SW1(config)#spanning-tree mst 1 root primary
SW2(config)#spanning-tree mst 2 root primary

Finally, tune the spanning tree cost on SW3, as shown in Listing 3.

SW3(config)#interface fastEthernet 0/1
SW3(config-if)#spanning-tree mst 2 cost 999
SW3(config-if)#interface fastEthernet 0/2
SW3(config-if)#spanning-tree mst 1 cost 999

Region

The concept of a region is another revolution of MSTP. You can split the entire network topology into different regions for easy management. Each region has its own instance topologies and does not influence other regions. The interconnection of regions is handled by the Common and Internal Spanning Tree (CIST). In CIST's view, each region is treated as a big virtual switch. The STA will be run on those big virtual switches to determine the state of the interregion connected ports.
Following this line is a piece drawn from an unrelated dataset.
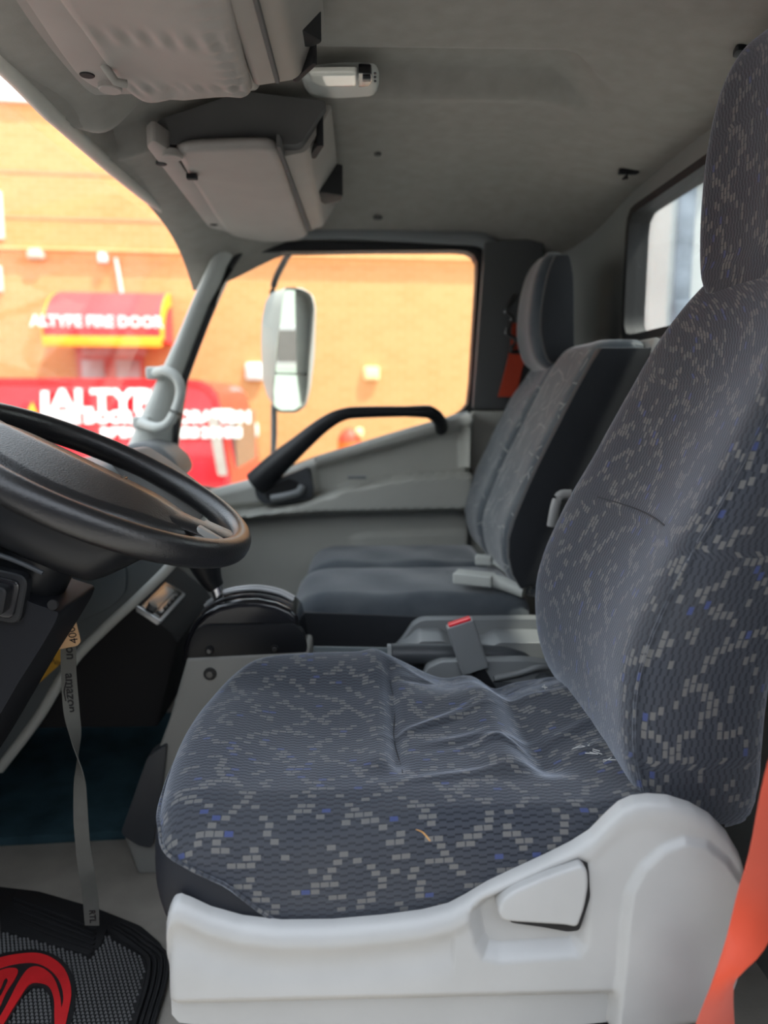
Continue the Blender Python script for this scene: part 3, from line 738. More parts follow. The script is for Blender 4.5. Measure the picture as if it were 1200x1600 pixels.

In Figure 7, the network is grouped into three regions. The concept is similar to the autonomous system (AS) number used with the border gateway protocol (BGP). Each region has its own network topology. When the topology changes in a region, the change only occurs inside that region and does not influence other regions.

Conclusion

Modern networks don't just transmit data but also provide voice service and even support emergency and security components such as CCTV, access control, and fire protection. High availability and resiliency are essential in today's network infrastructure. Even small intervals of downtime can create big problems. If you find some switches on your network that are still running conventional STP or PVST, it is a good idea to check the feasibility of migrating to RSTP or MSTP.